The saddest fact of today's preaching is that we have not heard that "we died in Christ" the very  moment that we trusted him as Savior and Lord; the power of that death forgave our sins but also cancelled the power of the old life over the believer according to Romans. 6:1,2. "What shall we say then? Shall we continue in sin that grace may abound?  Certainly not! How shall we who died to sin live any longer in it?

I return again and again to this basic truth to be believed and grasped in faith. It is not a truth that  our minds can fully understand, but it is the truth that our hearts can receive by faith and by faith alone, just exactly as in our initial  salvation. This truth believed and obeyed eliminates our futile struggles, our pride of merit or service and our frequent distress of demerit.

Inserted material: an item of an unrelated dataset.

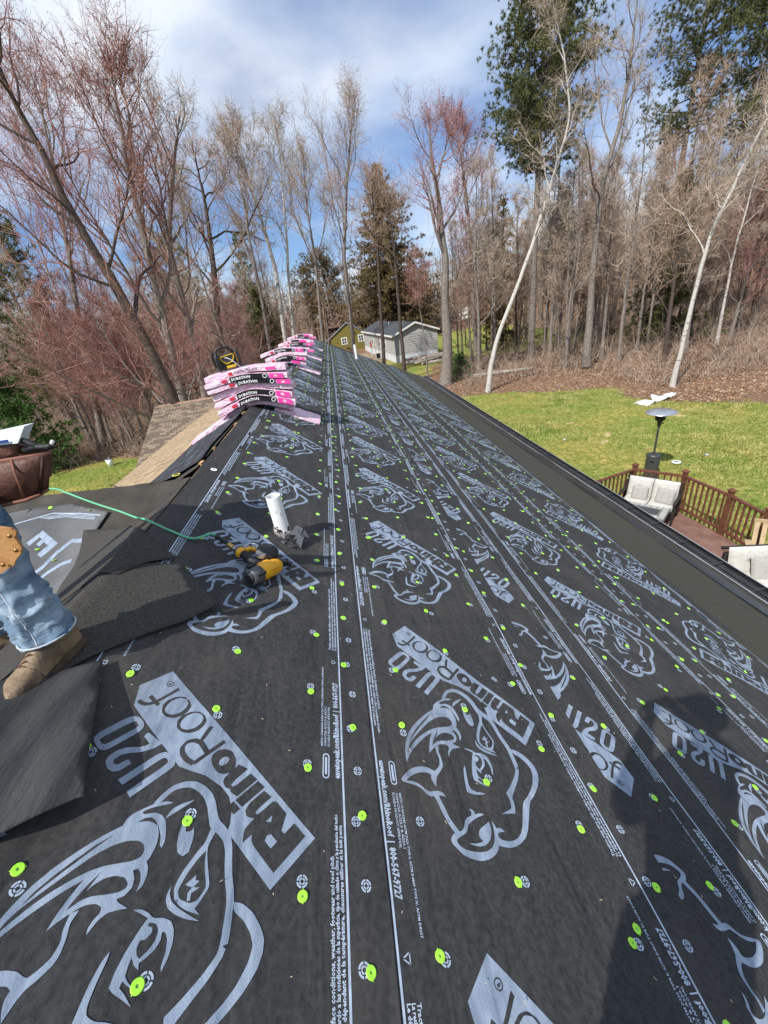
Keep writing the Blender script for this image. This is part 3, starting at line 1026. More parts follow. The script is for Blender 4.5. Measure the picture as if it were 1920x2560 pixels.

We now serve on the sole basis of the constraint of Calvary's love. A willing and glad submission to our new Master whose love has cancelled out the flesh and its pride and hypocrisy and released the fragrance of his presence and blessing, far outweighing any apparent any cost of service.  We can truly be LED IN THE TRAIN OF CHRIST'S TRIUMPH by virtue of our union with the Crucified and Risen Christ.

Paul concludes in the same spirit of his initial arrival in Corinth: "And I, brethren, when I came to you, did not come with excellence of speech or of wisdom declaring to you the testimony of God. For I determined not to know anything among you except Jesus Christ and Him crucified" (1 Corinthians 2:1, 2).

[1] James Denney as quoted by A. H. Strong, Systematic Theology (Philadelphia: The Judson Press).1907, foot note at bottom of  pp. 339,340.